Baskı, yıldırma ve gözaltılarla halkın düşünme özgürlüğünün tutsak edildiğinin altını çizen Yücel, sözlerini şöyle tamamladı:

"İki yüzyıllık çağdaşlaşma mücadelemiz, anayasa ve demokrasi deneyimimiz yok edilmek isteniyor. Ülkemizin saygınlığının teminatı Cumhuriyetimizin kurumları aşındırılıyor. Artık ülkemiz demokratik ülkeler arasında sayılmıyor. Seçimli otokrasiler arasında veya diktatörlüklerle beraber anılıyor. Ne ülkenin, ne halkın, ama sadece ve sadece kendi ikballerini düşünen bir grup, devletin tüm baskı olanaklarını kullanarak özgürlüğü, eşitliği, dayanışmayı, hukuk devletini, insan haklarını, ifadeyi ve eleştiriyi ezmeye, baskıyla, şiddetle susturmaya çalışıyor. Halkın geniş kesimlerinin olayları görme, duyma, farklı fikirleri dinleme ve öğrenme hakkına saldırıyorlar. Böylece laik, demokratik, sosyal bir hukuk devleti olan Türkiye Cumhuriyetini yıkmayı amaçlıyorlar. Özledikleri gerici yobaz karanlığa geri dönüş çabası içindeler. Hayalleri ve hedefleri bu fakat bu ülkenin kodlarında E., öğretmenler olduğunu unutuyorlar.
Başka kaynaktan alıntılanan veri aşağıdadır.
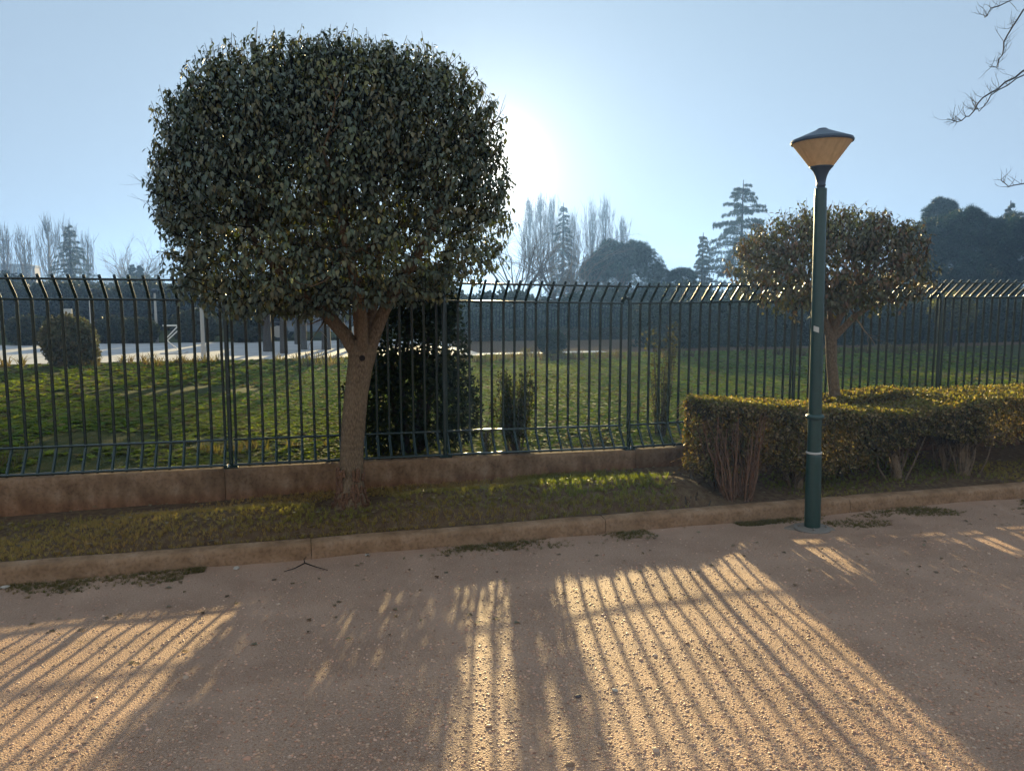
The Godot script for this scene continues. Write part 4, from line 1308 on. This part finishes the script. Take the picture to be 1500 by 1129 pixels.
func far_fence():
	var t := thing("park_fence", "distant dark railing on a low pale wall, seen beyond the lawn", "fence", Vector3(4.6, 0.25, -24.5))
	put("plinth", block(Vector3(-0.5, 0, -0.12), Vector3(9, 0.2, 0.12), 0.02), M.wall_dark, t)
	put("rail", tube_mesh([Vector3(-0.5, 0.34, 0), Vector3(9, 0.34, 0)], [0.02, 0.02], 6), M.green, t)
	put("rail", tube_mesh([Vector3(-0.5, 1.05, 0), Vector3(9, 1.05, 0)], [0.02, 0.02], 6), M.green, t)
	var bar := tube_mesh([Vector3(0, 0.2, 0), Vector3(0, 1.05, 0), Vector3(0, 1.18, 0.14)], [0.012, 0.012, 0.012], 5)
	for k in 84:
		piece("bar", k, bar, M.green, t, Transform3D(Basis(), Vector3(-0.45 + k * 0.112, 0, 0)))
	for k in 6:
		put("post", block(Vector3(-0.5 + k * 1.88, 0.2, -0.03), Vector3(-0.44 + k * 1.88, 1.1, 0.03)), M.green, t)
	var row := []  # foliage row added to darken the shaded band below the railing
	for k in 15:
		row.append([Vector3(k * 0.65, 0.16, rng.randf_range(-0.05, 0.05)), Vector3(0.45, rng.randf_range(0.2, 0.28), 0.3)])
	bush("added_low_hedge", "low dark hedge added for the shaded band at the foot of the distant railing", Vector3(4.3, 0.25, -24.0), row, 2600, 0.09, [Color(0.05, 0.045, 0.028), Color(0.04, 0.045, 0.022), Color(0.06, 0.05, 0.035)], clump, M.far, "", "hedge", 4)
	# parked cars behind that railing
	var cars := [[Vector3(0.6, 0.2, -27.5), 1.45, "dark parked car in the shade beyond the bare grove"]]
	for c in cars:
		var v := thing("parked_car", c[2], "car", c[0], c[1] - PI / 2)
		var prof := [Vector2(-2.0, 0.32), Vector2(-2.05, 0.62), Vector2(-1.9, 0.82), Vector2(-1.05, 0.92), Vector2(-0.45, 1.38), Vector2(0.75, 1.42), Vector2(1.55, 0.98), Vector2(2.0, 0.9), Vector2(2.05, 0.5), Vector2(1.98, 0.3)]
		var st := begin()
		for i in prof.size():
			var a: Vector2 = prof[i]
			var b: Vector2 = prof[(i + 1) % prof.size()]
			st.set_smooth_group(i)
			var wa := 0.8 - 0.18 * smoothstep(0.9, 1.4, a.y)
			var wb := 0.8 - 0.18 * smoothstep(0.9, 1.4, b.y)
			quad(st, Vector3(a.x, a.y, wa), Vector3(a.x, a.y, -wa), Vector3(b.x, b.y, -wb), Vector3(b.x, b.y, wb))
			for s in [-1.0, 1.0]:
				var o := Vector3(0, 0.7, 0.8 * s)
				if s < 0: tri(st, o, Vector3(a.x, a.y, wa * s), Vector3(b.x, b.y, wb * s))
				else: tri(st, o, Vector3(b.x, b.y, wb * s), Vector3(a.x, a.y, wa * s))
		put("body", smooth(st), M.car, v)
		for s in [-1.0, 1.0]:
			put("side_window", block(Vector3(-0.7, 0.95, 0.72 * s - 0.03), Vector3(1.0, 1.3, 0.72 * s + 0.03), 0.02), M.window, v)
			for x in [-1.25, 1.3]:
				var w := put("wheel", lathe([Vector2(0.0, -0.1), Vector2(0.28, -0.1), Vector2(0.32, -0.06), Vector2(0.32, 0.06), Vector2(0.28, 0.1), Vector2(0.0, 0.1)], 18), M.tyre, v, Vector3(x, 0.32, 0.74 * s))
				w.rotation.x = PI / 2
				put("rim", lathe([Vector2(0.0, -0.104), Vector2(0.2, -0.104), Vector2(0.2, 0.104), Vector2(0.0, 0.104)], 14), M.steel, w)
		var ws := put("windscreen", block(Vector3(-0.38, -0.02, -0.6), Vector3(0.38, 0.02, 0.6), 0.01), M.window, v, Vector3(-0.74, 1.17, 0))
		ws.rotation.z = 0.65

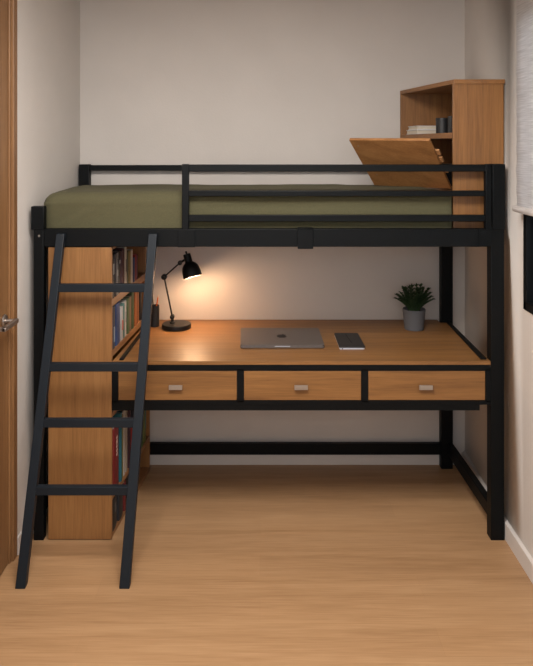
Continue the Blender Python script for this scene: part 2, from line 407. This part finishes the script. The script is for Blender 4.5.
for (a, b_) in ((-.6165, -.1010), (-.0695, .4400), (.4715, .9800)):
    bm = nb()
    box(bm, a, b_, 3.003, 3.021, .6095, .7365, .0015)
    dwr = obj('drawer', bm, M['oak_x'], desk)
    bm = nb(); x0, x1 = a + .01, b_ - .01
    box(bm, x0, x1, 3.021, 3.42, .612, .620, 0); box(bm, x0, x0 + .01, 3.021, 3.42, .62, .72, 0); box(bm, x1 - .01, x1, 3.021, 3.42, .62, .72, 0); box(bm, x0, x1, 3.41, 3.42, .62, .72, 0)
    obj('drawer_box', bm, M['oak_y'], dwr)
    c = (a + b_) / 2 - .007
    bm = nb(); box(bm, c - .029, c + .029, 2.984, 2.993, .660, .679, .0007)
    box(bm, c - .022, c - .014, 2.990, 3.004, .664, .675, .001); box(bm, c + .014, c + .022, 2.990, 3.004, .664, .675, .001)
    obj('handle', bm, M['nickel'], dwr, 'short brushed nickel bar handle')

# ------------------------------------------------------------------ bookcase at the left end
bc = thing('bookcase', 'tall oak bookcase standing behind the ladder at the left end of the desk', 'bookcase', (-.78, 3.33, 0))
BX0, BX1, BY0, BY1, BT = -.921, -.648, 3.002, 3.655, 1.274
FX = -.583; FU = -.603                                              # the low part of the far panel reaches further out
obj('side_panel', box(nb(), BX0, -.6455, BY0, BY0 + .018, .004, BT, .001), M['oak_z'], bc)
bm = nb(); box(bm, BX0, FU, BY1 - .018, BY1, .562, BT, .001); box(bm, BX0, FX, BY1 - .018, BY1, 0, .562, .001)
obj('side_panel', bm, M['oak_z'], bc)
obj('back_panel', box(nb(), BX0, BX0 + .008, BY0 + .018, BY1 - .018, 0, BT - .014, 0), M['oak_z'], bc)
obj('top_board', prism(nb(), [(BX0, BY0 + .018), (-.6485, BY0 + .018), (FU, BY1 - .018), (BX0, BY1 - .018)], BT - .014, BT, .001), M['oak_y'], bc)
SH = {'top': 1.045, 'mid': .820, 'low': .546, 'base': .187, 'foot': .022}
for z, th, slant in ((SH['top'], .034, 0), (SH['mid'], .030, 0), (SH['low'], .020, 1), (SH['base'], .024, 1), (SH['foot'], .022, 1)):
    x1 = FX if slant else FU
    obj('shelf', prism(nb(), [(BX0 + .008, BY0 + .018), (-.6485, BY0 + .018), (x1, BY1 - .018), (BX0 + .008, BY1 - .018)], z - th, z, .001), M['oak_y'], bc)

# books: spines face the desk
def book(y0, th, h, z, rgb, label, group, xs=-.660, dep=.17, band=None, tilt=0):
    root = thing('book', label, 'book', (xs - dep / 2, y0 + th / 2, z), group)
    m_ = plain('book_cover', tuple(v * .82 for v in rgb), .6)
    bm = nb(); cvr = min(.003, th * .12)
    box(bm, xs - dep, xs - .002, y0, y0 + cvr, z, z + h, 0)
    box(bm, xs - dep, xs - .002, y0 + th - cvr, y0 + th, z, z + h, 0)
    k = 10; pts = []                                      # rounded spine
    for i in range(k + 1):
        a = math.pi * i / k - math.pi / 2
        pts.append((xs - .003 + .006 * math.cos(a), y0 + th / 2 + th / 2 * math.sin(a)))
    prism(bm, pts, z, z + h, 0)
    obj('cover', bm, m_, root)
    obj('pages', box(nb(), xs - dep + .005, xs - .002, y0 + cvr, y0 + th - cvr, z + .004, z + h - .004, 0), M['paper'], root)
    if band:
        c = y0 + th / 2; t_ = min(th * .30, .010); pm = plain('spine_print', band[0], .6)
        for (f0, f1) in band[1]: obj('spine_label', box(nb(), xs + .001, xs + .0036, c - t_, c + t_, z + h * f0, z + h * f1, 0), pm, root)
    return root
G2 = 'books on the desk height shelf'
G1 = 'books on the top bookcase shelf'
def row(items, y, z, group, slant=0, xs=-.650):
    for (th, h, rgb, label, band) in items:
        h *= {G1: 1.25, G2: .92}.get(group, 1)
        t = (y + th / 2 - 3.0) / .655
        book(y, th, h, z, rgb, label, group, xs + slant * t + random.uniform(-.003, .002), random.uniform(.15, .18), band)
        y += th + .0015
G1 = 'books on the top bookcase shelf'
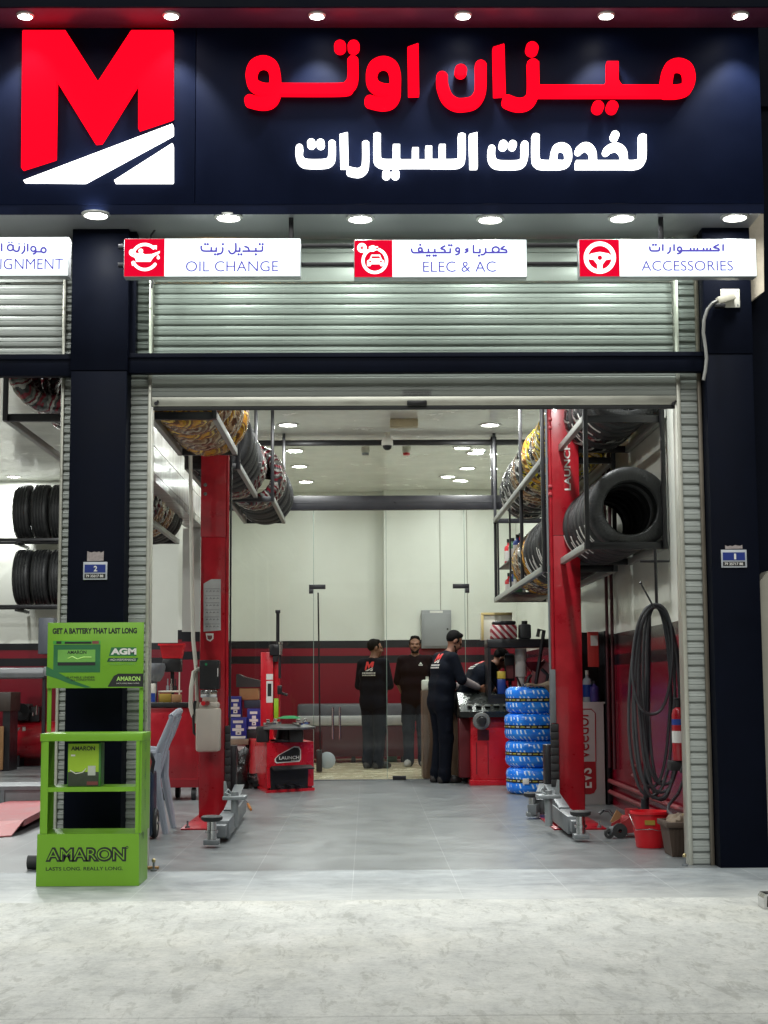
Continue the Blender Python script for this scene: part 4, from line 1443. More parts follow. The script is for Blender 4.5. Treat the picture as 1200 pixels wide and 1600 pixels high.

Altına imza atılacak bir konuşmaya soruşturma düzenleyecek kadar gözleri dönmüş durumdalar. Ne yaparlarsa yapsınlar AKP’nin canhıraş söndürmeye çalıştığı laik eğitim meşalesi E. öğretmenler sayesinde yanmaya devam edecek."

ÖĞRETMEN E.K., NE DEMİŞTİ?

Antalya’da özel bir okulda öğretmenlik yapan öğretmen E.K., 29 Ekim Cumhuriyet Bayramı etkinliğinde yaptığı konuşma, özetle şu ifadeleri kullanmıştı: 

"Onun için canını vermeye hazır olanların yanında onun adını anmaktan imtina edenlerle beraber Cumhuriyetin bütün nimetlerinden faydalanıp onu yok etmeye çalışıyorlar. Bir yanda yüz yıl önce anayasaya Cumhuriyet yazdırmak için ömrünü feda edenler, bir yanda bugün onu yok etmeye çalışan 'Türkiye Yüzyılı' masalına herkesi inandırmaya çalışanlar.

Peki tüm bunlar olurken sen neredesin? Bildin mi 100 yıl önce kurulmuş Cumhuriyetinin değerini, özgürlük kelimesinin değerini. Özgürlük kelimesinin anlamını kavrayabildin mi gerçekten?

Cumhuriyetin gözbebeği bütün fabrikaları bir bir yabancılara satılırken, Türkiye Cumhuriyeti vatandaşlığı parası olan herkese çerez gibi dağıtılırken, yabancılar ülkende imtiyazlarla sefa sürerken parası olan her şeye hüküm verirken, memurun, doktorun, işçinin, öğretmenin kendi ülkesinde ikinci sınıf vatandaş muamelesi görürken ve en önemlisi geleceğim dediğin gençler umutsuzca ülkeden gitmenin yollarını ararken sen neredesin?"